Olongapo Telecom & Information Technology

Thursday, August 04, 2005

'Darknets' to cloak identities of computer file swappers

SAN FRANCISCO -- Internet rebels on Tuesday began testing a new weapon that threatens to scuttle efforts to stop illicit online music swapping.

Internet privacy activists at Freenet Project posted word on their website that they were looking for savvy programmers to test a refined version "darknet" software designed to keep file swappers anonymous.

Freenet's call for stealth software test pilots came slightly more than a month after the US Supreme Court struck a blow for the entertainment industry by equating internet sharing of music with "garden variety theft."

The court ruled that services, such as Grokster, that abet rogue swapping of music can be held accountable as accomplices.

The decision was proclaimed a landmark victory by Recording Industry Association of America (RIAA).

"There will always be a degree of piracy online, as there is piracy on the street," said Jonathan Lamy of the RIAA.

"Our objective is to bring piracy under sufficient control where legitimate services can compete and flourish."

Hip technophiles tuned into life in Silicon Valley and San Francisco scoffed, saying file swappers would only get sneakier.

Freenet's new software was heralded as "scalable," which means it would enable large numbers of stealth users to freely share files online, Doug Tygar, a computer professor at the University of California, Berkeley, told Agence Franc-Presse.

Previous versions of secret file sharing software were seen as manageable by the recording industry because the programs were unwieldy and limited in the numbers of people who could use them.

"Even if this version of Freenet doesn't met its goals, I can assure you they will continue to refine their software," Tygar said.

"It is just a matter of time before anonymous file sharing networks become available."

The recording industry will need to evolve to keep its grip on copyrighted material, Tygar said.

Copyright holders must build better technological locks to guard their property, he said.

"The onus is on the people producing copyrighted material to protect that material," Tygar said.

"That has always been the case," he continued. "It was the case when the Xerox was invented, and you might argue it was the case when the pencil and paper were invented."

The test software is "neither user-friendly nor secure at this point," Freenet reported on its website.

The project's stated intent is "making a globally scalable friend-to-friend darknet which eliminates a swathe of attacks and makes Freenet far more usable in the short term in hostile regimes such as China and the Middle East."

China uses Internet "fire walls" to block secret sharing of computer files on the Internet, Tygar said.

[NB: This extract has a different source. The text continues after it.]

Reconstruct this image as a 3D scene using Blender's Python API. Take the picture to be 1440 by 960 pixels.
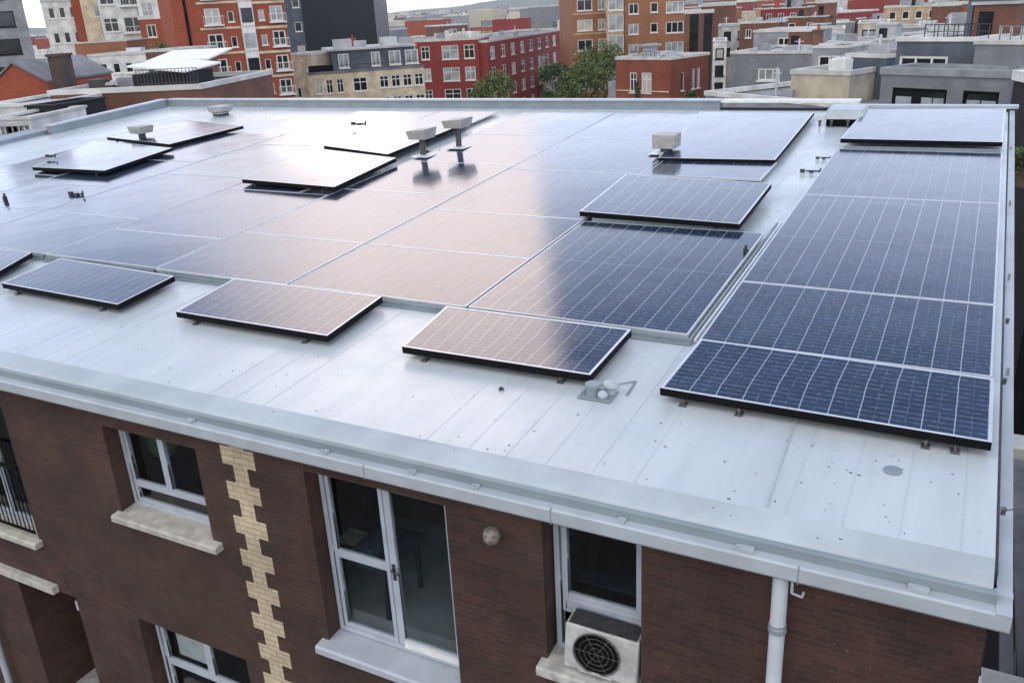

The US recording industry endorses similar online obstacles, Tygar said.

If Freenet's darknet software lives up to its promise, then "techniques used today to trace individual users simply will not work," Tygar said.

"The only way to ensure that a democracy will remain effective is to ensure that the government cannot control its population's ability to share information, to communicate," the Freenet website philosophy page states.